Гортензия верила, что Александр, который совсем недавно был так дружен с её матерью и с нею самой, если к нему обратиться должным образом, сможет и захочет помочь. Но после того, как русский царь проигнорировал его сообщение о заговоре союзников, надо сказать, исключительно подлом заговоре, свергнутый император писать Александру больше не стал. В тот вечер Гортензия отдала отчиму свои драгоценности: он крайне нуждался в наличных деньгах.
Наверное, он думал и о ней тоже, когда печально говорил на острове Святой Елены: «Вы хотите узнать, надёжны ли ваши друзья? Для сего надобно оказаться в несчастии».
Наполеон. Первое изгнание
Историк Жюль Мишле когда-то писал: «Скажите, если вы несчастны, где вы будете искать убежище и утешение у природы? Я поеду в Фонтенбло. А если вы очень счастливы? Я поеду в Фонтенбло».
Из многих прекрасных дворцов Франции Наполеон больше всех любил Фонтенбло (император имел возможность выбирать). Но это – когда был счастлив. Теперь он несчастен. Как никогда. Здесь, в Фонтенбло, он подписал акт об отречении от престола. Здесь попытался умереть. Смерть не приняла его. Видно, решила: ещё не время… Она давно противилась его попыткам.
Вообще самоубийство он всегда считал проявлением слабости. Но с некоторых пор многие заметили, что он ищет смерти, но не малодушной смерти от собственной руки, а гибели как бы случайной, но по сути-то она всё равно была бы самоубийством, пусть и замаскированным. В первый раз его попытку умереть заметили после гибели Дюрока. Его отчаяние было понятно: он потерял самого близкого человека. Но то, что он сел на пень и долго сидел неподвижно, вполне осознанно став живой мишенью для летавших вокруг и косивших людей осколков снарядов, все расценили одинаково: он ищет смерти.
Он начал подвергать себя смертельной опасности без всякой нужды. Если раньше бросался в гущу боя, когда это было необходимо, когда только это могло поднять боевой дух его солдат, то теперь рисковал совершенно напрасно. В 1814 году он поступал так настолько часто, что в значении его поступков уже невозможно было усомниться. В одном из последних сражений (при Арси-сюр-Об, 20 марта) он направился к месту, которое противники обстреливали непрерывно. Огонь был таким плотным, что уцелеть там было невозможно. Генерал Реми Жозеф Эксельманс бросился за императором. Генерал Франсуа Орас Себастьяни его остановил [34] . Оба эти генерала заслуживают самого доброго слова хотя бы потому, что не стали предателями, оба после Ватерлоо подверглись гонениям, но через некоторое время их снова призвали в ряды французской армии, поняв, что они незаменимы. Так вот, Себастьяни крикнул Эксельмансу: «Оставьте его! Вы ведь видите, он делает это нарочно, он хочет покончить с собой!» Но это оказалось не так-то просто: ни ядра, ни картечь Наполеона не брали. А сам он оборвать свою жизнь не хотел. Не мог? Не решался? Или был убеждён, что неуязвим?

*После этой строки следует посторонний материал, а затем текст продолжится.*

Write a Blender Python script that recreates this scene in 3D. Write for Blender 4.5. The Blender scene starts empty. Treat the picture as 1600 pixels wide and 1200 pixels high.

А ведь возможность покончить с собой у него была с зимы 1812 года. Тогда, после сражения под Малоярославцем, когда ему грозила реальная опасность попасть в плен, потребовал, чтобы доктор Юван дал ему сильнодействующий яд. С тех пор пузырёк с опиумом он хранил в несессере, с которым никогда не расставался. 11 апреля, через пять дней после отречения, он открыл пузырёк… Начались страшные мучения. Предчувствуя что-то ужасное, в спальню без разрешения вошёл Коленкур. Наполеон отвергал все попытки помочь.
Но и теперь смерть не приняла его… Он никогда не повторит попытки самоубийства и никогда не станет говорить о том, что случилось в Фонтенбло. Здесь, в любимом дворце, он не сразу, но всё же пришёл в себя. Отсюда ему предстояло отправиться в изгнание – в неизвестность.